Are the logarithms in number theory natural?
I find the frequent emergence of logarithms and even nested logarithms in number theory, especially the prime number counting business, somewhat unsettling. What is the reason for them?
Has it maybe to do with the series expansion of the logarithm? Or is there something inherently exponential in any of the relevant number distributions, like in complexity theory or combinatorical problems? I think maybe in how you can construct bigger integers out of smaller ones.
Solution 1:
If you are asking, why do you find it unsettling that logarithms occur in Number Theory, I'm afraid you will have to ask a psychiatrist.
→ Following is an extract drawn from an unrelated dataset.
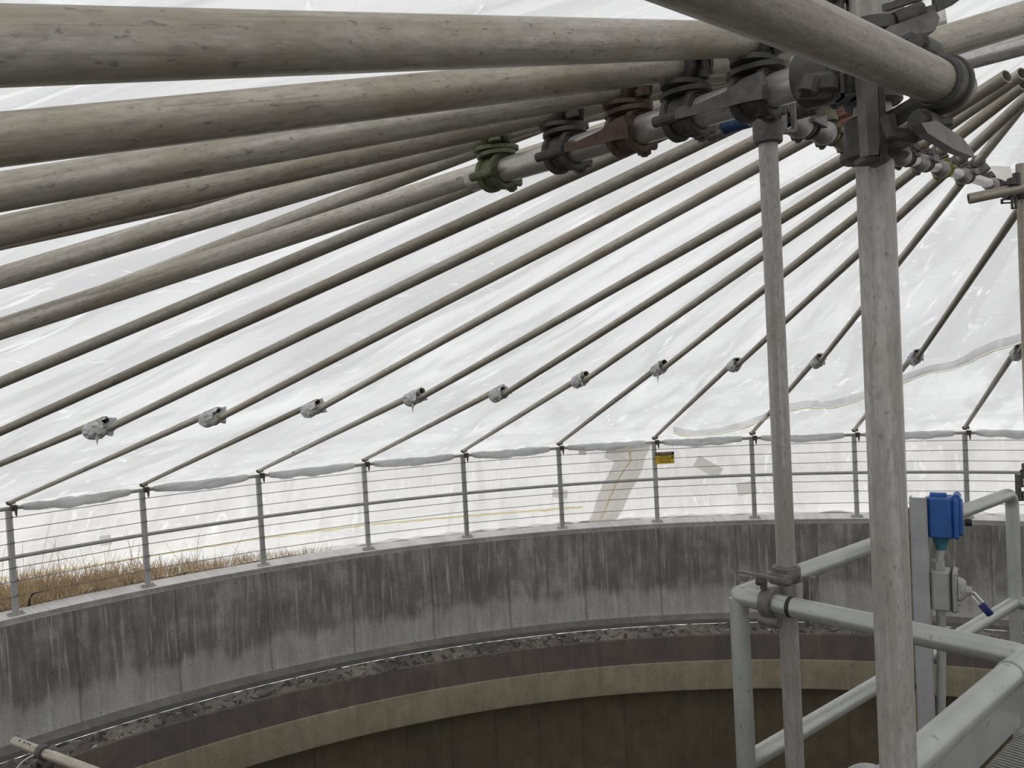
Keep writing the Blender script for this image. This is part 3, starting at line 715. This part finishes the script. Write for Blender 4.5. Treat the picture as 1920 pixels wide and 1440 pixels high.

If you are asking, why are there logarithms in Number Theory, consider the following naive effort to find the number of primes up to $N$:
There are $N$ integers up to $N$; $(1/2)N$ odd integers up to $N$; $(1/2)(2/3)N$ are prime to 2 and 3; $(1/2)(2/3)(4/5)N$ are prime to 2, 3, and 5; and so on. Continue this reasoning up to the largest prime $p$ not exceeding $\sqrt N$, and what's left should be the primes between $\sqrt N$ and $N$. So you have to estimate $(1/2)(2/3)(4/5)\cdots((p-1)/p)$, and in the limit as $N\to\infty$, that product looks something like $1/\log N$ (but not exactly - the naive argument needs a fair bit of sophisticated tweaking). It's the limiting process that lets logarithms into the mix.
Solution 2:
One reason that it occurs in analytic number theory has to do with the Riemann zeta function:
$$\zeta(s) = \displaystyle\sum_{n=1}^{\infty} \frac{1}{n^s},$$
where $s = \sigma + it$ is a complex number complex number, and for reasons of convergence, we require that $\sigma > 1$. It turns out that due to an argument by Euler, we have
$$\zeta(s) = \displaystyle\sum_{n=1}^{\infty} \frac{1}{n^s} = \displaystyle\prod_p \frac{1}{1-p^{-s}}.$$
(where the $\displaystyle\prod_p$ operation indicates taking a product over all prime numbers $p$ and $\displaystyle\sum_p$ indicates taking a sum over all primes $p$). Big products like that aren't as easy to use and manipulate as sums, so mathematicians will do just about anything to turn a product into a sum to make it easier to work with. You probably know these three facts about logarithms:
i) $\log(ab) = \log(a)+\log(b)$,
ii) $\log{\frac{a}{b}}=\log(a)-\log(b)$, and
iii) $\log(1)=0$.
We can exploit those three rules after taking a logarithm of both sides of the above equation and we get the following:
$$\begin{array}{ll} \log(\zeta(s)) &= \log \left( \displaystyle\prod_p \frac{1}{1-p^{-s}} \right) \\ &= \displaystyle\sum_p \log \left(\frac{1}{1-p^{-s}} \right) \\ &= \displaystyle\sum_p \left[ \log(1) - \log({1-p^{-s}}) \right] \\ &= -\displaystyle\sum_p \log({1-p^{-s}}). \end{array}$$
Without going into too much detail, after you get to this point, you apply a standard operation from calculus called a "derivative" which you then scrutinize with analysis.
This general technique of investigation leads directly to proving the prime number theorem, which says
$$\displaystyle\lim_{x \rightarrow \infty} \frac{\pi(x)}{\frac{x}{\log(x)}} = 1,$$
which can be stated roughly in English as "as you go farther down the number line, calculating $\frac{n}{\log(n)}$ will give you a pretty good estimate of how many primes there are up to that point".